The policy objectives of the 2006 reforms were to help build strong, healthy relationships and prevent separation, to encourage greater involvement of both parents in their children's lives after separation, to protect children from violence and abuse, to help separated parents agree on what is best for their children rather than litigating through the provision of useful information and advice and effective dispute resolution services, and to establish a highly visible entry point that operates as a doorway to other services and helps families to access those other services.

As the Australian Institute of Family Studies evaluation confirmed, the legislative changes introduced as part of the reforms placed greater emphasis on the need to protect children from harm and from exposure to family violence and child abuse. This meant that the identification of and response to family violence became more systemic under the reforms. The Ruddock reforms have been the subject of criticism.

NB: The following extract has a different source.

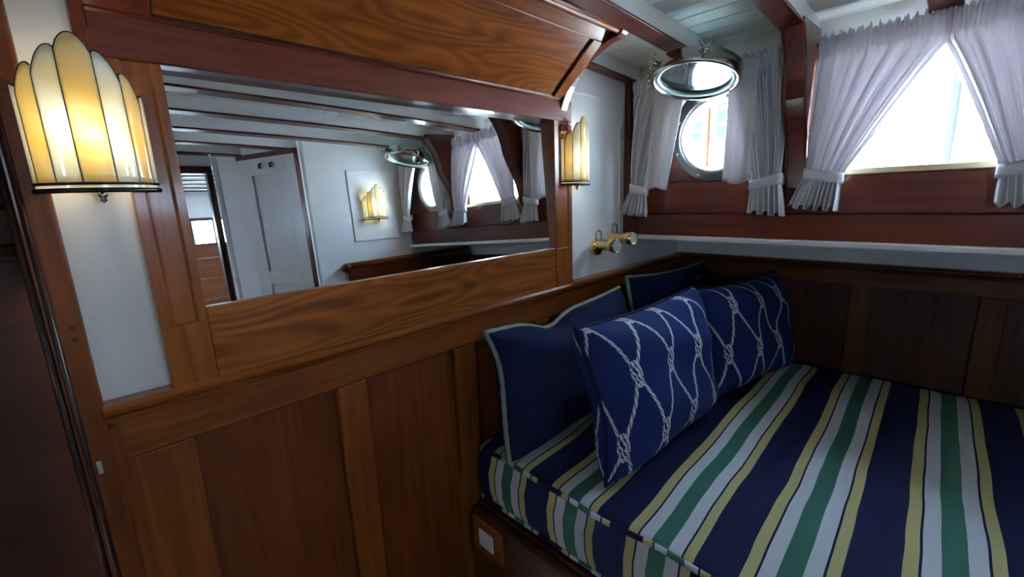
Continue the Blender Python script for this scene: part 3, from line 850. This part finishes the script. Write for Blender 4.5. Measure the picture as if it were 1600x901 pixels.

However, all the indications are that the reforms have been largely successful. Many of the criticisms have arisen from misinterpretations, whether wilful or otherwise. Sensibly, the government has withdrawn from its more radical proposals and at this stage will leave the core shared parenting provisions largely intact. However, it is disturbing that it has accepted the criticisms of the friendly parent and cost order provisions at face value and has misleadingly cited positive or neutral findings on those provisions in support of its proposed amendments.

The coalition will always support any sensible proposals to reduce the exposure of children to abuse and family violence. Our record indicates that and it takes these issues very seriously. Some of the amendments proposed by this bill are worthy of support. However, as I have said, it must be recognised that proceedings in the family jurisdiction are some of the most bitterly contested and intractable found in any litigation. Judges and practitioners are well aware that child related proceedings may be brought for any number of collateral purposes—which of course is in itself a form of child abuse—and that mechanisms must exist to deal with this. For these reasons, I will be moving the amendments that have already been circulated in the chamber.